#### [Exercise prompt]
Will you write out the data exactly, excluding every picture?
======
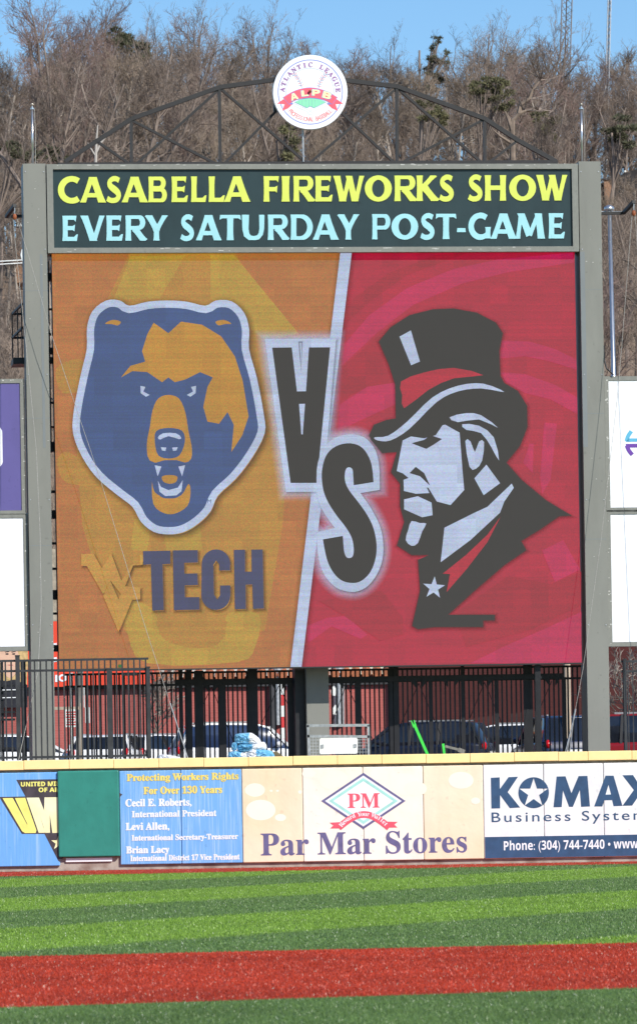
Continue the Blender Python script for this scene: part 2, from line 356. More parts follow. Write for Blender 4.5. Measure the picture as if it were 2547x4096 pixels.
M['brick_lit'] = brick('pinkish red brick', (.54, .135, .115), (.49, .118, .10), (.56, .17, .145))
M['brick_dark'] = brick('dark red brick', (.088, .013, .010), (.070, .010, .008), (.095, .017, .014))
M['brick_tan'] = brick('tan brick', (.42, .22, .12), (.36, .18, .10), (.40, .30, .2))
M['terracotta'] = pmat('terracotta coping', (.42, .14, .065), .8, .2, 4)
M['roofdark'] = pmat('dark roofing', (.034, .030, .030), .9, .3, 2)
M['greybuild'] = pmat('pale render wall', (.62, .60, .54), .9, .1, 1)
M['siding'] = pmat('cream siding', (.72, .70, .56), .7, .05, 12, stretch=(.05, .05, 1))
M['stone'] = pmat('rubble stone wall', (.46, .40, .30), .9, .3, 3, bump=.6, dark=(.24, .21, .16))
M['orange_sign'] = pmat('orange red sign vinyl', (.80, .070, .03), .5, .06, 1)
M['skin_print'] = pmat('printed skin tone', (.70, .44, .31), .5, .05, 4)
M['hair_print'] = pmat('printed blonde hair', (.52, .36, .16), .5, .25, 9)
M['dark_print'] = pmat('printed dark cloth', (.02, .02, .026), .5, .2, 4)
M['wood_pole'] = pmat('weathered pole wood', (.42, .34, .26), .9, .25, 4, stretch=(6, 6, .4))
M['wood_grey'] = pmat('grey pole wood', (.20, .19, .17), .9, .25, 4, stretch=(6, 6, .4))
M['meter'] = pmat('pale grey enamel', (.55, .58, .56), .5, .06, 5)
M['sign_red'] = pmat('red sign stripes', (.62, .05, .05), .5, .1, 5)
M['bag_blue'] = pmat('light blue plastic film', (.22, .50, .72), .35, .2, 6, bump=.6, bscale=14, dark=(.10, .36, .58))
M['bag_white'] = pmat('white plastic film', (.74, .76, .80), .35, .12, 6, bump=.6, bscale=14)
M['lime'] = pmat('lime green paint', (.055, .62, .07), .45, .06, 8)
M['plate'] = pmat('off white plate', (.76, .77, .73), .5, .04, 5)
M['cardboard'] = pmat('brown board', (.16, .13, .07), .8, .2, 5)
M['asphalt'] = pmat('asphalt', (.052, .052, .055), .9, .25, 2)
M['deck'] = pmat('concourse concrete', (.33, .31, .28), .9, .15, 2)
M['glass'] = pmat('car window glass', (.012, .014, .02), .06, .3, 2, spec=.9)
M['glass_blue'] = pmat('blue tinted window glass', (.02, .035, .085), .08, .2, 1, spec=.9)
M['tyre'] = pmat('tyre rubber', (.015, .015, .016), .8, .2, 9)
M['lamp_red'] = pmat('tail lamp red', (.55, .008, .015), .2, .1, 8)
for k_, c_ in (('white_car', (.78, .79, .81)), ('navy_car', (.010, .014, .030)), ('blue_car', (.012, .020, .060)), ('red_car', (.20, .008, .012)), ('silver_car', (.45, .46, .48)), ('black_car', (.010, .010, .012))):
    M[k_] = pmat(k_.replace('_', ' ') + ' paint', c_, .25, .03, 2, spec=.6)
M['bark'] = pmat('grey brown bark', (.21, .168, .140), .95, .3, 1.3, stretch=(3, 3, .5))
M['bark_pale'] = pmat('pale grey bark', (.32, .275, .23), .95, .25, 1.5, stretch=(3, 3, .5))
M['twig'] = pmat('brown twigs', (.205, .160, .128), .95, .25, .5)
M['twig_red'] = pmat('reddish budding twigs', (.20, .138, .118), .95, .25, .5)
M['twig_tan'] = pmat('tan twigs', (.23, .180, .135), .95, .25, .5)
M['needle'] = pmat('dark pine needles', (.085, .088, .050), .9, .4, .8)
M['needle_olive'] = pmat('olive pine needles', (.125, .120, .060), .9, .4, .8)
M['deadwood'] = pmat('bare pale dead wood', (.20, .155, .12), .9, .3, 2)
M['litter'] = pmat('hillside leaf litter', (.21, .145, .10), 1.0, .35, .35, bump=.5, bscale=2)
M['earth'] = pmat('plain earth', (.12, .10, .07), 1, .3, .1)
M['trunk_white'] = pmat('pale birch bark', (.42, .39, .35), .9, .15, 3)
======
#### [The completed task]
Continue the Blender Python script for this scene: part 2, from line 356. More parts follow. Write for Blender 4.5. Measure the picture as if it were 2547x4096 pixels.
M['brick_lit'] = brick('pinkish red brick', (.54, .135, .115), (.49, .118, .10), (.56, .17, .145))
M['brick_dark'] = brick('dark red brick', (.088, .013, .010), (.070, .010, .008), (.095, .017, .014))
M['brick_tan'] = brick('tan brick', (.42, .22, .12), (.36, .18, .10), (.40, .30, .2))
M['terracotta'] = pmat('terracotta coping', (.42, .14, .065), .8, .2, 4)
M['roofdark'] = pmat('dark roofing', (.034, .030, .030), .9, .3, 2)
M['greybuild'] = pmat('pale render wall', (.62, .60, .54), .9, .1, 1)
M['siding'] = pmat('cream siding', (.72, .70, .56), .7, .05, 12, stretch=(.05, .05, 1))
M['stone'] = pmat('rubble stone wall', (.46, .40, .30), .9, .3, 3, bump=.6, dark=(.24, .21, .16))
M['orange_sign'] = pmat('orange red sign vinyl', (.80, .070, .03), .5, .06, 1)
M['skin_print'] = pmat('printed skin tone', (.70, .44, .31), .5, .05, 4)
M['hair_print'] = pmat('printed blonde hair', (.52, .36, .16), .5, .25, 9)
M['dark_print'] = pmat('printed dark cloth', (.02, .02, .026), .5, .2, 4)
M['wood_pole'] = pmat('weathered pole wood', (.42, .34, .26), .9, .25, 4, stretch=(6, 6, .4))
M['wood_grey'] = pmat('grey pole wood', (.20, .19, .17), .9, .25, 4, stretch=(6, 6, .4))
M['meter'] = pmat('pale grey enamel', (.55, .58, .56), .5, .06, 5)
M['sign_red'] = pmat('red sign stripes', (.62, .05, .05), .5, .1, 5)
M['bag_blue'] = pmat('light blue plastic film', (.22, .50, .72), .35, .2, 6, bump=.6, bscale=14, dark=(.10, .36, .58))
M['bag_white'] = pmat('white plastic film', (.74, .76, .80), .35, .12, 6, bump=.6, bscale=14)
M['lime'] = pmat('lime green paint', (.055, .62, .07), .45, .06, 8)
M['plate'] = pmat('off white plate', (.76, .77, .73), .5, .04, 5)
M['cardboard'] = pmat('brown board', (.16, .13, .07), .8, .2, 5)
M['asphalt'] = pmat('asphalt', (.052, .052, .055), .9, .25, 2)
M['deck'] = pmat('concourse concrete', (.33, .31, .28), .9, .15, 2)
M['glass'] = pmat('car window glass', (.012, .014, .02), .06, .3, 2, spec=.9)
M['glass_blue'] = pmat('blue tinted window glass', (.02, .035, .085), .08, .2, 1, spec=.9)
M['tyre'] = pmat('tyre rubber', (.015, .015, .016), .8, .2, 9)
M['lamp_red'] = pmat('tail lamp red', (.55, .008, .015), .2, .1, 8)
for k_, c_ in (('white_car', (.78, .79, .81)), ('navy_car', (.010, .014, .030)), ('blue_car', (.012, .020, .060)), ('red_car', (.20, .008, .012)), ('silver_car', (.45, .46, .48)), ('black_car', (.010, .010, .012))):
    M[k_] = pmat(k_.replace('_', ' ') + ' paint', c_, .25, .03, 2, spec=.6)
M['bark'] = pmat('grey brown bark', (.21, .168, .140), .95, .3, 1.3, stretch=(3, 3, .5))
M['bark_pale'] = pmat('pale grey bark', (.32, .275, .23), .95, .25, 1.5, stretch=(3, 3, .5))
M['twig'] = pmat('brown twigs', (.205, .160, .128), .95, .25, .5)
M['twig_red'] = pmat('reddish budding twigs', (.20, .138, .118), .95, .25, .5)
M['twig_tan'] = pmat('tan twigs', (.23, .180, .135), .95, .25, .5)
M['needle'] = pmat('dark pine needles', (.085, .088, .050), .9, .4, .8)
M['needle_olive'] = pmat('olive pine needles', (.125, .120, .060), .9, .4, .8)
M['deadwood'] = pmat('bare pale dead wood', (.20, .155, .12), .9, .3, 2)
M['litter'] = pmat('hillside leaf litter', (.21, .145, .10), 1.0, .35, .35, bump=.5, bscale=2)
M['earth'] = pmat('plain earth', (.12, .10, .07), 1, .3, .1)
M['trunk_white'] = pmat('pale birch bark', (.42, .39, .35), .9, .15, 3)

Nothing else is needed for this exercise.